Pumpkin and pomegranate pickle

Makes about 2 x 500ml Kilner jars

I've been staring at a couple of little pumpkins and pomegranates in my fruit bowl on the kitchen table for the past 4 weeks and thought it's time to do something with them before they end up on the compost heap, which, by the way, I couldn't resist buying from the green supplement in The Independent a couple of months back. It looks more like a beehive and blends in perfectly without looking like a compost heap.

Problem is the neighbours think I've joined the urban honey-making fraternity and fear my garden is swarming with bees.

2 onions, peeled and finely chopped
3tbsp vegetable oil
1tsp black mustard seeds
1tsp ground cumin
Seeds of 10 cardamom pods
1tbsp grated root ginger
120g granulated sugar
150ml white wine vinegar
1tbsp tamarind paste (optional)
500g firm fleshed pumpkin, or squash, peeled, seeded and chopped into rough 2cm chunks
2 apples, peeled, cored and chopped into rough 2cm chunks
2 ripe pomegranates, halved and the seeds scooped out
2tsp salt
400ml water

Gently cook the onion and spices in the vegetable oil for 2-3 minutes until soft, add the sugar, vinegar and tamarind and stir until dissolved.
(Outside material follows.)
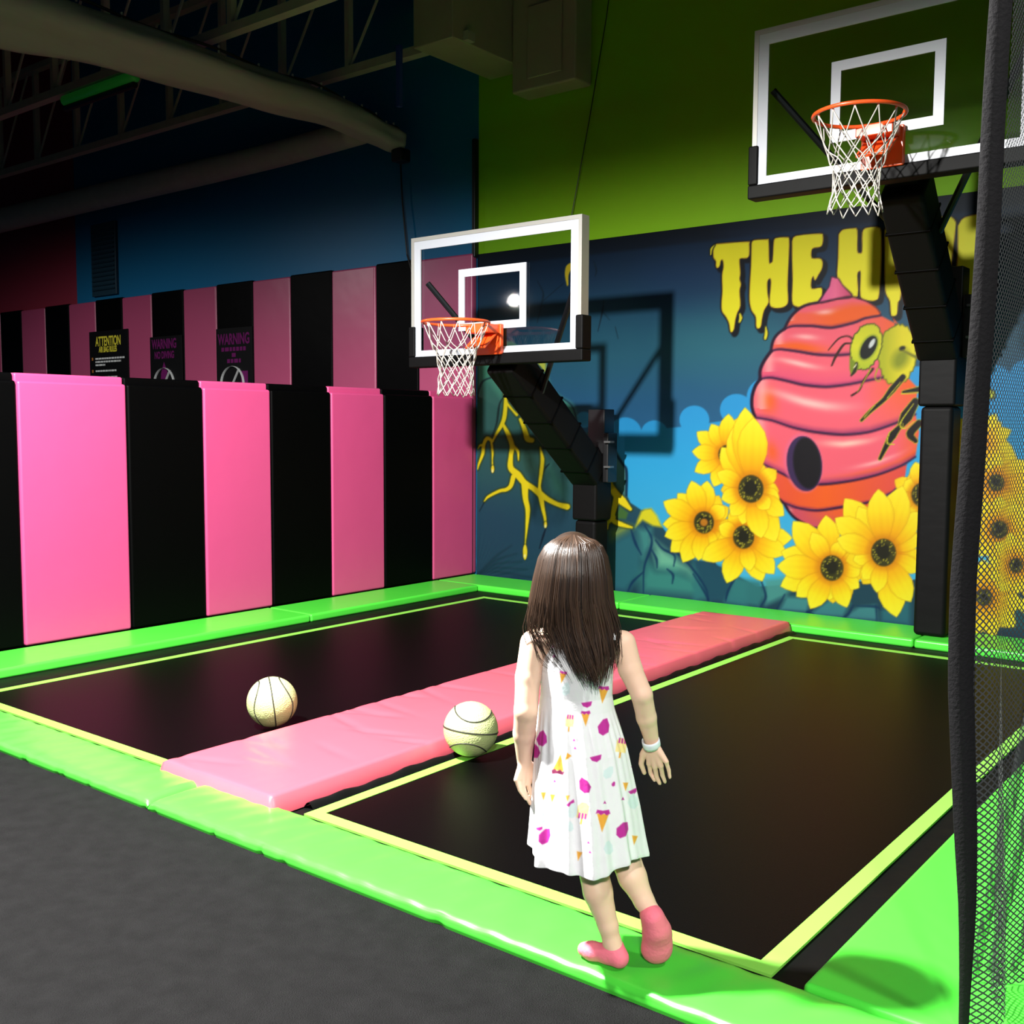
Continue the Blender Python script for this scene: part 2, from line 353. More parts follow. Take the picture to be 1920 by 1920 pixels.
for pts, c, so, al in ((T5([(70, 160), (150, 150), (205, 270), (110, 310), (65, 400)]), (70, 140, 110), 8, .7), (T5([(150, 300), (210, 290), (265, 400), (250, 450), (190, 370)]), (80, 150, 125), 6, .7),
        (T5([(590, 950), (640, 960), (765, 1120), (765, 1260), (640, 1180)]), (58, 118, 100), 14, .7), (T5([(380, 780), (520, 830), (560, 1050), (420, 1050)]), (52, 85, 60), 14, .5),
        (T5([(60, 520), (200, 480), (170, 800), (60, 900)]), (62, 108, 105), 20, .4), (T5([(70, 1250), (700, 1400), (700, 1750), (70, 1800)]), (34, 66, 92), 40, .5)):
    cv.poly(pts, c, so, al)
cv.stroke(T5([(200, 275), (110, 310), (75, 380), (62, 440)]), [2, 4, 2], (22, 50, 52), 1.2)
cv.stroke(T5([(265, 440), (235, 500), (215, 640), (180, 740)]), [2, 4, 2], (22, 45, 45), 1.4)
cv.stroke(T5([(625, 960), (590, 1000), (575, 1050)]), [2, 3, 1], (16, 40, 48), 1.2)
cv.stroke(T5([(600, 1460), (580, 1520), (550, 1620)]), [2, 4, 2], (14, 30, 48), 1.2)
cv.stroke(T5([(120, 1255), (80, 1330)]), [2, 1], (16, 34, 46), 1.2)
for k in range(5): cv.stroke(T5([(60, 1830), (200, 1690+28*k), (330+40*k, 1600+62*k)]), [1, 4, 2], (20, 48, 62), 2.5, .6)
HON = (238, 214, 32)
def honey(pts, wd, edge=True):
    if edge: cv.stroke(pts, [q+4.5 for q in wd], (50, 62, 20), 2.2, .75)
    else: cv.stroke(pts, wd, HON, 1.1)
HV = ((T5([(275, 405), (285, 470), (275, 590), (250, 660), (215, 720), (180, 785)]), [2, 7, 8, 7, 5, 3]), (T5([(290, 480), (340, 540), (372, 575)]), [5, 4, 5]),
        (T5([(265, 650), (310, 740), (335, 820), (325, 900), (325, 990), (380, 1045), (430, 1105), (500, 1150), (560, 1200), (620, 1240), (690, 1275), (765, 1295)]), [5, 9, 9, 8, 11, 13, 11, 10, 12, 9, 8, 11]),
        (T5([(345, 1060), (325, 1130), (290, 1160), (235, 1172), (150, 1215), (118, 1250)]), [9, 8, 7, 6, 5, 2]), (T5([(435, 1120), (440, 1230), (458, 1320), (450, 1450), (440, 1560), (437, 1600)]), [13, 10, 9, 5, 2, 2]),
        (T5([(560, 1210), (575, 1300), (592, 1380), (597, 1430)]), [10, 7, 5, 4]), (T5([(555, 830), (572, 920), (565, 1010), (550, 1130), (555, 1200)]), [2, 7, 7, 5, 9]),
        (T5([(180, 780), (140, 760), (112, 810), (105, 880), (75, 960), (65, 1000)]), [5, 7, 6, 6, 4, 2]), (T5([(112, 815), (85, 815), (68, 840)]), [5, 4, 1]), (T5([(172, 780), (182, 870), (180, 930), (183, 990)]), [4, 4, 2, 3]),
        (T5([(345, 820), (380, 860), (385, 930)]), [6, 5, 2]), (T5([(398, 610), (430, 680), (455, 760), (490, 775)]), [5, 8, 11, 9]))
for ed in (True, False):
    for p, wd in HV: honey(p, wd, ed)
for cx, cy, rx, ry in ((183, 1000, 12, 30), (437, 1650, 17, 60), (597, 1435, 11, 25)):
    c = T5([(cx, cy)])[0]; cv.ell(c[0], c[1], rx/4.175+1.2, ry/4.175+1.2, 0, (40, 50, 25), 1.2, .8); cv.ell(c[0], c[1], rx/4.175, ry/4.175, 0, (240, 214, 50), 1); cv.ell(c[0]-.5, c[1]+ry/4.175*.5, 1.6, 3, 0, (255, 245, 180), 1.2, .9)
# yellow roots right of the post
cv.poly(T3([(1190, 660), (1215, 645), (1260, 640), (1300, 690), (1335, 770), (1270, 760), (1200, 720), (1150, 770), (1165, 720)]), (222, 212, 40), 3)
cv.poly(T3([(985, 800), (1060, 750), (1130, 770), (1080, 810), (990, 860)]), (150, 170, 70), 10, .8)
HV = ((T3([(970, 440), (1000, 520), (1060, 590), (1115, 645)]), [5, 13, 15, 6]), (T3([(1020, 570), (995, 680), (1000, 725), (1050, 750), (1125, 772)]), [12, 8, 9, 9, 4]), (T3([(1000, 700), (960, 740), (955, 780)]), [8, 6, 3]), (T3([(940, 150), (960, 180), (975, 210)]), [6, 8, 2]))
for ed in (True, False):
    for p, wd in HV: honey(p, wd, ed)
cv.poly(T3([(1015, 690), (1045, 625), (1100, 670), (1085, 715), (1030, 710)]), (70, 110, 50), 2, .9)
cv.poly(T3([(970, 260), (1010, 250), (1080, 360), (1080, 550), (1010, 470), (970, 400)]), (86, 148, 140), 5, .8)
cv.stroke(T3([(975, 180), (1005, 250), (1060, 330), (1088, 380), (1088, 550)]), [3, 4, 4, 5, 4], (14, 44, 70), 1.3)
# rocks along the bottom
for pts, c, so, al in ((T3([(990, 870), (1120, 800), (1200, 930), (1190, 1090), (1080, 1220), (980, 1200)]), (44, 104, 118), 10, .95), (T3([(1160, 780), (1260, 780), (1260, 900), (1200, 980)]), (66, 140, 138), 8, .9),
        (T3([(1270, 860), (1420, 980), (1520, 1050), (1600, 1170), (1500, 1080), (1310, 1040)]), (120, 190, 160), 10, .9), (T3([(1280, 950), (1420, 980), (1430, 1060), (1310, 1050)]), (108, 180, 155), 8, .8),
        (T3([(1180, 1130), (1230, 1000), (1300, 1060), (1420, 1060), (1560, 1120), (1640, 1260), (1200, 1220)]), (60, 138, 132), 14, .9), (T3([(1530, 980), (1650, 1030), (1800, 1160), (1760, 1280), (1660, 1270), (1610, 1150)]), (36, 84, 104), 8, .9),
        (T3([(1840, 1110), (1920, 1150), (1920, 1320), (1780, 1290)]), (48, 118, 126), 6, .9), (T4([(0, 900), (80, 1110), (0, 1140)]), (48, 116, 122), 5, .9), (T4([(0, 900), (180, 940), (230, 980), (190, 1120), (90, 1120)]), (30, 74, 96), 6, .9),
        (T4([(200, 1090), (240, 1000), (390, 1020), (420, 1100), (380, 1170), (180, 1140)]), (50, 118, 124), 6, .9), (T4([(410, 1010), (520, 1000), (560, 1080), (530, 1110), (420, 1160)]), (76, 150, 148), 6, .9),
        (T4([(540, 1110), (680, 1120), (660, 1200), (500, 1190)]), (70, 142, 146), 5, .9), (T4([(690, 1200), (800, 1120), (910, 1150), (870, 1230), (700, 1220)]), (62, 134, 140), 5, .9), (T4([(900, 1210), (960, 1170), (1060, 1160), (1070, 1250), (890, 1240)]), (66, 136, 142), 5, .9), (T4([(1090, 1190), (1260, 1130), (1260, 1280), (1090, 1260)]), (44, 108, 122), 6, .9),
        (T4([(1640, 1180), (1780, 1120), (1920, 1120), (1920, 1290), (1640, 1290)]), (40, 90, 100), 8, .9)):
    cv.poly(pts, c, so, al)
for p in (T3([(1120, 790), (1150, 880), (1190, 960)]), T3([(1215, 760), (1260, 840), (1255, 920), (1210, 1050), (1205, 1230)]), T3([(1205, 1080), (1130, 1150), (1095, 1220)]), T3([(1265, 930), (1295, 990), (1300, 1050)]), T3([(1290, 860), (1340, 920), (1420, 965), (1415, 1040)]), T3([(1370, 1060), (1410, 1100), (1405, 1160)]), T3([(1430, 940), (1540, 1050), (1640, 1200), (1650, 1290)]), T3([(1850, 1110), (1790, 1210), (1775, 1280)]),
          T4([(0, 980), (80, 1110), (85, 1150)]), T4([(235, 990), (190, 1120)]), T4([(395, 1020), (420, 1110), (390, 1170)]), T4([(530, 1100), (480, 1190)]), T4([(690, 1190), (660, 1200), (700, 1215)]), T4([(930, 1160), (900, 1210), (860, 1240)]), T4([(1060, 1160), (1065, 1250)]), T4([(950, 1165), (1060, 1170), (1090, 1190)]), T4([(1620, 1290), (1700, 1180), (1800, 1140), (1920, 1160)])):
    cv.stroke(p, [2.5, 5, 2], (14, 50, 86), 1.5, .9)
# lettering
YEL = lambda x, y: ramp((y-470)/120, [(0, (240, 232, 40)), (1, (238, 230, 40))])
LET = [TH([(85, 320), (100, 285), (150, 275), (390, 258), (405, 275), (405, 370), (385, 400), (325, 405), (318, 440), (325, 540), (318, 590), (330, 640), (318, 700), (325, 830), (298, 895), (280, 960), (268, 1040), (250, 1068), (238, 1055), (228, 990), (200, 930), (165, 880), (160, 800), (168, 700), (165, 560), (178, 480), (170, 420), (150, 425), (140, 470), (122, 490), (110, 470), (110, 430), (88, 395)]),
       TH([(430, 270), (450, 245), (560, 238), (580, 255), (585, 440), (605, 445), (620, 420), (630, 260), (650, 225), (740, 218), (765, 240), (760, 420), (750, 640), (755, 780), (740, 825), (690, 848), (620, 845), (592, 800), (605, 620), (590, 585), (568, 620), (570, 720), (580, 800), (540, 870), (520, 950), (510, 1015), (490, 1035), (472, 1015), (468, 930), (430, 870), (412, 780), (415, 640), (425, 480)]),
       TH([(795, 250), (830, 205), (1040, 185), (1068, 205), (1065, 270), (1045, 300), (985, 310), (965, 340), (970, 405), (1040, 408), (1065, 440), (1058, 500), (1030, 550), (1000, 600), (985, 565), (965, 600), (968, 680), (1050, 672), (1060, 720), (1030, 800), (900, 838), (830, 835), (795, 790), (800, 600), (795, 420)]),
       TH([(1215, 190), (1250, 150), (1340, 138), (1378, 155), (1378, 335), (1400, 360), (1425, 340), (1428, 170), (1470, 132), (1560, 128), (1590, 170), (1592, 400), (1575, 720), (1545, 780), (1470, 780), (1410, 745), (1412, 540), (1395, 520), (1378, 560), (1380, 745), (1290, 770), (1205, 600), (1210, 400)]),
       TH([(1630, 160), (1650, 130), (1770, 120), (1780, 300), (1770, 730), (1745, 800), (1735, 905), (1705, 922), (1685, 905), (1675, 790), (1640, 720), (1630, 600)]),
       T2([(1245, 195), (1275, 165), (1360, 160), (1385, 190), (1415, 380), (1418, 200), (1440, 148), (1500, 138), (1532, 165), (1533, 210), (1505, 440), (1485, 520), (1440, 610), (1390, 590), (1330, 430)]),
       T2([(1550, 190), (1585, 145), (1690, 125), (1715, 150), (1712, 200), (1690, 215), (1665, 230), (1660, 290), (1700, 300), (1715, 340), (1690, 385), (1665, 390), (1668, 455), (1730, 470), (1750, 510), (1720, 560), (1665, 575), (1660, 660), (1645, 680), (1630, 600), (1560, 570), (1540, 510), (1548, 350)])]
def rounded(pts): return smooth(list(pts)+[pts[0]], 3)[:-1]
LET = [rounded(p) for p in LET]
for P in LET: cv.poly([(x+5.5, y+5) for x, y in P], (8, 14, 22), 1.6, 1, 4.5)
for P in LET: cv.poly(P, (10, 16, 20), 1.2, 1, 3)
for P in LET: cv.poly(P, (190, 110, 25), 1.2, .8, .9)
for P in LET: cv.poly(P, YEL, 1.1)
for p, wd in ((TH([(322, 905), (330, 940), (320, 975)]), [3, 6, 4]), (TH([(555, 1020), (560, 1080), (552, 1125)]), [2, 6, 5]), (TH([(95, 285), (68, 320), (62, 370)]), [1, 4, 2])):
    cv.stroke(p, [q+3.5 for q in wd], (8, 14, 20), 1.3); cv.stroke(p, wd, (224, 214, 40), 1)
cv.stroke(TH([(565, 880), (558, 1010)]), [6, 2], (8, 14, 20), 1.3)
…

Add the pumpkin, apple, pomegranate, salt and water, cover with a lid and simmer for 45 minutes, stirring every so often. Most of the liquid should have evaporated by now, if not remove the lid and continue to cook until most of the liquid has evaporated.

Spoon the mixture into sterilised Kilner jars, seal and simmer the jars covered in a pan of water for 20 minutes. Remove, leave to cool and store in a cool place.

Serve as you would Indian pickles, with grilled fish as a dip, or with cheese.